As Will Geer looks back, names and events pop out from all directions, forming a literary and social history of the past six decades. He toured with Walter Huston, Ethel Barrymore and James Barton, among others.

"I'm a folklorist," says Will, "which means I can't vouchsafe for every last picayunish detail of my stories. But they're mostly true-. Mostly."


Typically, his stories bounce around the years with small regard for the niceties of sequential time. "I'm down in Mississippi with some troupe or other in the '30s," he says, "and I bumped into 'William Faulkner, who took me way deep into the piney woods where a black minister was practicing his sermon, shouting alone in a clearing. Well we started helping him with the sermon and we all got drunk on bootleg whisky, me and the preacher and Faulkner.


"Another time," says Will, "I was in a play up in Connecticut and I met this woman who said to me, 'Will, I have a daughter with a hole in her head so big the wind blows clear through - poor girl wants to be an actress.' Girl's name turned out to be Katharine Hepburn. So I took her backstage 'and introduced her to Henry Hull, a fine actor with white hair, Katie just stared at him and then she said in that nasal Connecticut way she has of talking, 'My, you are an old ham, aren't you?' Henry was taken aback, but Kate was cool as the night wind. Afterward, Katie told me, 'Will, I'm scared to death of people. I always have to move in first for fear I'll be destroyed.' To me, she's a brat. I love her, but Katie Hepburn is still a brat.


"Other day on the set," he breezed on, "one of the young actors asked me how it was when I was a young fellow, was it just as competitive then? Ha! I told him about auditions for 'Of Mice and Men' on Broadway back in the '30s. There was a line clear around the block, all young actors and we all looked pretty much alike except that they all wore clean white shirts and I wore a dirty blue shirt, which was all I had.


"Now there's John Steinbeck himself sifting there in the front row, helping out with the casting. After all, it's his book they were dramatizing. He stopped me with a hard look and said, 'That boy looks as though he knows something about pigs.' What he meant was I had the rural look they were looking for. And that's how I got hired for 'Of Mice and Men' by John Steinbeck himself, thanks to a dirty blue shirt."


Now he paused, but only briefly: "I'm a lifelong agitator, a radical. A rebel is just against things for rebellion's sake. By radical I mean someone who goes to the roots, which is the Latin derivation of radical. Helen Hayes calls me the world's oldest hippie. Some months back, Helen was doing The Snoop Sisters and I was doing a Bold Ones and we met in makeup at Universal. She said, 'Dear Will, what are we doing here at 6 in the morning? We should be out in our gardens, weeding.' Lovely, lovely woman."
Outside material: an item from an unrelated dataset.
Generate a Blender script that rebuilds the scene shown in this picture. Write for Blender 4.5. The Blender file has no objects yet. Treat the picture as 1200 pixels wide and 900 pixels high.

Geer says that his portrayal of Grandpa Walton is a blend of himself in his 70s and his own grandfather as he remembers him. "My Indiana boyhood was right out of The Waltons," says Will, who was born in Frankfort, Ind.. "Fishing in the summers. A Tom Sawyer time before the streams got all polluted. My grandfather had the white hair and the white mustache. He'd been a 49er, made some gold money in Californy and came back to Indiana to build the town's first opera house. We'd go for walks and he'd say hello to the trees by their Latin names. 'Hello, populus alba,' he'd say to a white poplar. 'Hello, quercus velutina,' he'd say to a black oak."
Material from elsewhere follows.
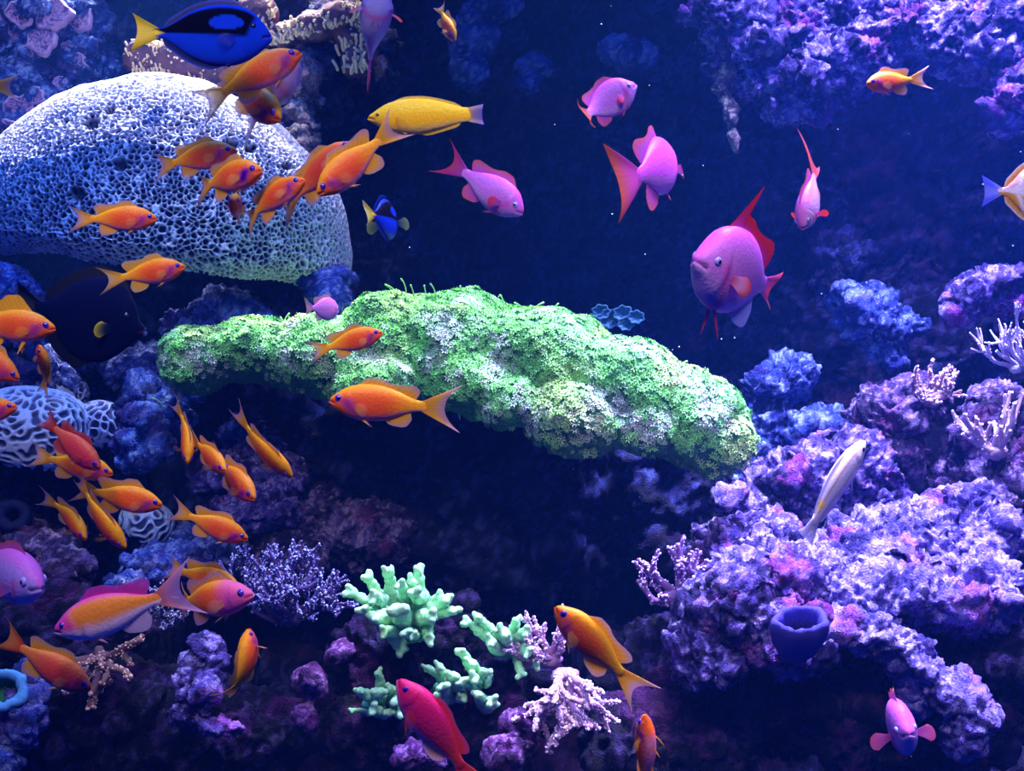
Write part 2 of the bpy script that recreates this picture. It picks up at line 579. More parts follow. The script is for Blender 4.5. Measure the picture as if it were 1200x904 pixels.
def polyp_field(Vs, Fs, Ns, spacing, size, seed, keepfn, colfn):
    """a tuft of eight tentacles on every sampled point of the surface"""
    r = np.random.default_rng(seed)
    A, B_, C_ = Vs[Fs[:, 0]], Vs[Fs[:, 1]], Vs[Fs[:, 2]]
    ar = np.linalg.norm(np.cross(B_ - A, C_ - A), axis=1)
    n = int(ar.sum() / spacing**2)
    pick = r.choice(len(Fs), n, p=ar / ar.sum())
    a, b = r.random((2, n, 1))
    pts = A[pick] * (1 - a) * (1 - b) + Vs[Fs[pick, 1]] * a * (1 - b) + Vs[Fs[pick, 2]] * a * b + Vs[Fs[pick, 3]] * (1 - a) * b
    nn = Ns[Fs[pick, 0]] + r.normal(0, 0.22, (n, 3))
    nn /= np.linalg.norm(nn, axis=1)[:, None]
    ok = keepfn(pts, nn)
    pts, nn = pts[ok], nn[ok]
    n = len(pts)
    sz = size * r.uniform(0.7, 1.35, n)[:, None]
    ref = np.where(np.abs(nn[:, 2:3]) < 0.9, np.array([[0, 0, 1.0]]), np.array([[1.0, 0, 0]]))
    u = np.cross(nn, ref); u /= np.linalg.norm(u, axis=1)[:, None]
    v = np.cross(nn, u)
    colA, colB = colfn(pts, r)
    nt_ = 6
    VV = np.zeros((n, nt_, 6, 3)); TT = np.zeros((n, nt_, 6, 3))
    spin = r.uniform(0, 2 * PI, (n, 1))
    droop = r.uniform(-0.1, 0.45, (n, 1))
    for k in range(nt_):
        an = spin + 2 * PI * k / nt_
        rd = np.cos(an) * u + np.sin(an) * v
        tg = -np.sin(an) * u + np.cos(an) * v
        base = pts + rd * sz * 0.10 + nn * sz * 0.35
        mid = pts + rd * sz * 0.55 + nn * sz * 0.95
        tip = pts + rd * sz * 1.0 + nn * sz * (0.95 - droop)
        wb, wm = sz * 0.16, sz * 0.17
        VV[:, k, 0], VV[:, k, 1] = base - tg * wb, base + tg * wb
        VV[:, k, 2], VV[:, k, 3] = mid - tg * wm, mid + tg * wm
        VV[:, k, 4], VV[:, k, 5] = tip - tg * wm * 0.5, tip + tg * wm * 0.5
        for q in range(6):
            TT[:, k, q] = colA if q < 2 else (0.4 * colA + 0.6 * colB if q < 4 else colB)
    b0 = (np.arange(n * nt_) * 6)[:, None]
    FF = np.concatenate([b0 + np.array([[0, 1, 3, 2]]), b0 + np.array([[2, 3, 5, 4]])])
    return VV.reshape(-1, 3), FF, TT.reshape(-1, 3)

def green_cols(p, r):
    n = fbm(p * 16, 3, 91)[:, None]
    t = sstep(0.04, 0.38, n + r.normal(0, 0.12, (len(p), 1)))
    g = lin(135, 252, 96) * (1 - t) + lin(215, 232, 215) * t
    y = sstep(0.05, 0.3, fbm(p * 9, 2, 95))[:, None]
    g = g * (1 - 0.6 * y) + lin(225, 255, 130) * 0.6 * y
    jit = r.uniform(0.75, 1.15, (len(p), 1))
    return lin(90, 130, 120) * jit, g * jit

zmin = lambda p: -0.03
def keep_star(p, n):
    return (n[:, 1] < 0.55) & (n[:, 2] > -0.45 + 0.25 * noise3(p * 12, 33))
PV, PF, PT = polyp_field(V, F, Nn, 0.0041, 0.0039, 5, keep_star, green_cols)
pol = mk('polyp', PV - c0, PF, M_polyp, star, PT, smooth=False)
pol['kind'] = 'stuff'

# long thin polyp stalks that stick out above the rim
r_ = random.Random(4)
stalks = [(318, 378), (322, 372), (330, 376), (336, 378), (345, 372), (352, 380), (367, 376), (372, 380), (310, 385), (395, 372),
          (400, 374), (408, 372), (430, 352), (428, 358), (460, 338), (466, 340), (478, 334), (485, 340), (497, 338), (512, 340), (545, 344),
          (553, 348), (583, 348), (590, 350), (615, 358), (622, 362), (636, 366), (646, 366), (690, 388), (697, 390), (705, 392), (716, 402),
          (724, 404), (735, 408), (742, 406), (752, 408), (758, 410), (795, 424), (820, 440), (830, 446), (205, 400), (188, 402), (190, 470), (540, 482), (570, 490)]
for (sx, sy) in stalks:
    b = P(sx + r_.uniform(-2, 2), sy + 10, 0.2)
    h = r_.uniform(12, 26) * 0.001
    lean = r_.uniform(-1, 1)
    pts = [b + np.array([lean * h * 0.7 * t**2, -0.004 * t, h * t - 0.25 * abs(lean) * h * t**3]) for t in np.linspace(0, 1, 6)]
    Vt, Ft = capsule(pts, [0.0008, 0.0008, 0.0008, 0.0008, 0.0009, 0.0014], 5)
    mk('stalk', Vt - c0, Ft, M_polyp, star, np.broadcast_to(lin(150, 220, 120), Vt.shape))

# ------------------------------------------------------------------ boulders and outcrops
make_rock('shelf_rock', 'dark rock mass carrying the green polyp carpet', [
    (300, 480, 0.44, 110, 50, 90, 0), (430, 520, 0.44, 120, 90, 90, 0), (590, 540, 0.44, 180, 110, 100, 10), (760, 560, 0.44, 100, 90, 90, 20), (560, 640, 0.46, 200, 60, 70, 0)], 'navy', 31, 0.0065, 1.2, 1.2)
make_rock('knobby_rock', 'upright blue knobbly rock behind the left end of the green carpet', [
    (372, 335, 0.36, 16, 14, 16, 0), (388, 352, 0.36, 20, 30, 20, -20), (398, 330, 0.37, 16, 8, 12, 0)], 'blue', 32, 0.004, 0.6)
make_rock('crag', 'blue crag between the dark tang and the green carpet', [
    (262, 372, 0.36, 40, 22, 40, -10), (225, 385, 0.34, 34, 20, 40, 0), (290, 385, 0.36, 40, 22, 40, 0), (275, 352, 0.38, 16, 9, 16, 0)], 'blue', 33, 0.0032)
make_rock('crag', 'ragged blue ledge just under the dark tang', [
    (110, 424, 0.36, 40, 18, 40, 0), (160, 432, 0.34, 36, 20, 40, -8), (75, 430, 0.36, 30, 20, 30, 0), (196, 420, 0.35, 30, 18, 30, -18)], 'blue', 34, 0.0032)
make_rock('crag', 'blue pitted crag right of the oval maze coral', [
    (182, 492, 0.28, 36, 34, 40, 20), (160, 528, 0.24, 26, 20, 30, 0), (205, 465, 0.30, 24, 20, 26, 0)], 'blue', 35, 0.0032)
make_rock('crag', 'violet crag behind the long orange fish that dives below the carpet', [
    (300, 520, 0.34, 36, 26, 40, 15), (262, 556, 0.30, 34, 22, 36, 0), (320, 560, 0.32, 40, 30, 40, 0), (300, 600, 0.28, 50, 26, 40, 0)], 'violet', 36, 0.0032)
make_rock('lichen_rock', 'blue and mauve crusted rock at the left edge under the big dome', [
    (12, 352, 0.26, 34, 40, 30, 0), (28, 384, 0.26, 22, 22, 22, 0), (4, 330, 0.27, 22, 22, 22, 0)], 'blue', 37, 0.0032)
make_rock('crag', 'blue rough rock behind the yellow finned fish at the left edge', [
    (20, 428, 0.30, 44, 26, 36, 0), (58, 446, 0.32, 30, 18, 30, 0)], 'blue', 38, 0.0032)
make_rock('crag', 'dark rock base under the round maze coral', [
    (48, 560, 0.34, 70, 56, 50, 0), (110, 560, 0.34, 60, 44, 50, 0), (20, 600, 0.32, 60, 40, 40, 0)], 'navy', 39)
make_rock('crag', 'purple rock above the purple fish at the left edge', [
    (52, 640, 0.28, 40, 22, 40, 10), (75, 668, 0.26, 32, 24, 30, 0), (15, 622, 0.30, 30, 16, 30, 0)], 'mauve', 40)
make_rock('crag', 'blue lumpy rock below the small drooping maze coral', [
    (178, 668, 0.26, 34, 20, 34, 0), (205, 652, 0.28, 36, 20, 34, 0), (240, 640, 0.30, 40, 22, 34, 0), (150, 690, 0.24, 24, 16, 24, 0)], 'blue', 41, 0.0032)
make_rock('outcrop', 'blue and violet outcrop beside the curled orange fish', [
    (238, 770, 0.20, 26, 26, 26, 0), (236, 806, 0.18, 28, 22, 26, 0), (225, 835, 0.17, 20, 16, 20, 0), (262, 852, 0.16, 28, 13, 20, 5)], 'violet', 42, 0.0032, 0.8)
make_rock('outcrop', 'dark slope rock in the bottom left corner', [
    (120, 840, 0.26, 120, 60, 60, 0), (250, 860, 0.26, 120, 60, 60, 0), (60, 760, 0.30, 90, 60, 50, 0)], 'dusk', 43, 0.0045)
make_rock('fuzzy_rock', 'bright blue fuzzy rock in the bottom left corner', [
    (28, 850, 0.14, 18, 30, 18, 20), (32, 822, 0.15, 16, 16, 16, 0), (8, 890, 0.13, 14, 14, 14, 0), (30, 790, 0.17, 12, 20, 12, 0)], 'blue', 44, 0.0032, 0.7)
make_rock('crag', 'dim violet rock face with pale knobs under the carpet', [
    (375, 600, 0.36, 60, 40, 50, 10), (435, 620, 0.36, 50, 40, 50, 0), (330, 640, 0.34, 50, 30, 40, 0)], 'mauve', 45, 0.0035)
make_rock('outcrop', 'small magenta and blue rock under the lilac bush coral', [
    (362, 800, 0.20, 18, 20, 20, 0), (358, 838, 0.19, 9, 13, 12, 0), (398, 765, 0.22, 12, 10, 12, 0)], 'magenta', 46, 0.0032, 0.8)
make_rock('crag', 'dark rock carrying the green finger corals', [
    (470, 780, 0.30, 80, 60, 60, 0), (560, 800, 0.30, 90, 60, 60, 0), (500, 860, 0.24, 120, 50, 50, 0)], 'dusk', 47, 0.0045)
make_rock('crag', 'brown violet rock between the two upper green finger corals', [
    (520, 740, 0.28, 40, 34, 40, -30), (548, 770, 0.28, 26, 26, 30, 0)], 'dusk', 48, 0.004)
make_rock('outcrop', 'small magenta outcrop in the dark below the middle of the carpet', [
    (578, 652, 0.42, 34, 14, 24, -10), (600, 640, 0.42, 16, 18, 20, 0)], 'magenta', 49, 0.0032, 0.8)
make_rock('outcrop', 'magenta knob in the dark hollow under the right end of the carpet', [
    (768, 592, 0.40, 13, 12, 16, 0), (792, 612, 0.40, 18, 11, 18, 0), (808, 598, 0.42, 14, 9, 14, 0)], 'magenta', 50, 0.0032, 0.7)
make_rock('outcrop', 'purple fuzzy outcrop on the bottom edge, left of the pink tree coral', [
    (612, 850, 0.16, 20, 18, 20, 0), (600, 880, 0.14, 26, 16, 22, 0)], 'magenta', 51, 0.0032, 0.8)
make_rock('outcrop', 'low purple outcrop on the bottom edge, behind the tail of the magenta fish', [
    (486, 885, 0.14, 24, 12, 20, 0), (505, 890, 0.14, 18, 10, 16, 0)], 'magenta', 151, 0.0032, 0.8)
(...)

Soon, young Will had his future planned - he would go to college and study botany. "I wanted to talk to the trees, too," says Will. "There's one thing I'd neglected to take into account. All actors are born showoffs. I was a showoff. I'd see Pearl White in 'The Perils of Pauline' and I'd lie on the railroad tracks and the girls would shriek. As the train came around the bend up ahead, I'd roll off the tracks in the nick of time."


Will went off to study botany at the University of Chicago, where he was a classmate of Richard Loeb and Nathan Leopold, who were convicted of murder in a sensational trial of the '20s. "Because I knew Loeb and Leopold," says Will, "I was interrogated by Clarence Darrow, the greatest lawyer of the time.


Interesting experience. His eyes looked into you as though you were made of glass."


While still in college, Geer landed a job at the Blackstone Theater as an extra in "Lightnin'," one of the classics of the American stage, starring Frank Bacon. This led Will into a touring company with Mrs. Minnie Maddern Fiske. "A most formidable woman she was. Whenever I'd blow my lines, Minnie would stand in front of me, blocking my exit, until I'd ad-libbed my way out to her satisfaction. Taught me to think on my feet."


Geer remembers when he was directing a stock company in New York in the late 1920s. Across the street from his theater, the first "talkie" opened "The Jazz Singer," starring Al Jolson. "We all went over to see this new thing called sound," says Will. "When the equipment broke down, we laughed ourselves silly. Two weeks later, our company had to disband. All of our customers were across the street, watching the talking picture. It taught me that in this business, one has to get used to change."


Geer's ramshackle Hollywood home is full of theatrical memorabilia, including a small stage for the acting classes he teaches. He also runs an open-air theater at his bucolic compound in Topanga Canyon near the Pacific shore, where, still a botanist, he tries to grow all of the plants and flowers mentioned in Shakespeare. "At first," Will chortles, "they called us pioneers, then Bohemians and then hippies and now they call us conservationists."

Married and divorced three times, Will has fathered two sons and two daughters, all in show business. Recently, he co-starred in a movie called "Silence" with his daughter, Ellen Geer, and his 10-year-old grandson, Ian Geer Flanders. "Three generations of an acting family," says the old iconoclast proudly. "That's the kind of tradition I like!"